Eduardo Velho, economista-chefe da JF Trust Gestora de Recursos, reconhece que a mudança do comando do BC continua no radar dos analistas do mercado, especialmente para 2025. "Há o risco ainda de uma tentativa de alguma intervenção indireta e de haver uma forçada na queda dos juros. Mas o que vai definir isso é a inflação. Na verdade, eu acho que até Junho do ano que vem até bem factível o BC manter o juros, mas dizer que eles não vão cair no semestre 2025, no ano pré-eleitoral, acho difícil. Vamos ver", destaca.
Para Gustavo Cruz, estrategista-chefe da RB Investimentos, existe uma pressão grande na curva de juros para que o Copom pause o corte na taxa Selic. "Mas isso não significa que o Banco Central vai manter os juros em 10,5% até o fim de 2024. Imagino que se o Fed começar a cortar juros em setembro, o Copom ainda poderia reduzir a Selic em novembro e dezembro", explica.

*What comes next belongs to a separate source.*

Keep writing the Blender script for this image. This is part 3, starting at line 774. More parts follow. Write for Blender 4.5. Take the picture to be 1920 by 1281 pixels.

Cruz ainda faz um alerta sobre os riscos dos juros mais elevados para a atividade. "Os dados do mercado de crédito divulgados seguem mostrando um comprometimento de 48% da renda das famílias, em 12 meses, com empréstimos. Logo, existe pouco espaço para mais endividamento das famílias. Além disso, as empresas estão criticando abertamente a taxa de juros elevada e reduzindo possibilidades de investimentos", acrescenta.
Na contramão, o consultor André Perfeito, ex-economista-chefe da Necton Investimentos, acredita que o mercado poderá errar novamente ao apostar em juros cada vez mais altos no Brasil. "Acredito que sim por alguns motivos,mas o principal é que quando cortarem a taxa básica nos EUA vai se criar um clima que era para cortar mais aqui", afirma. Ele destaca que, no ano passado, o mercado financeiro errou no início do ano ao apostar em uma Selic mais elevada por muito tempo e para corrigir o erro "virou a mão" para um otimismo exagerado.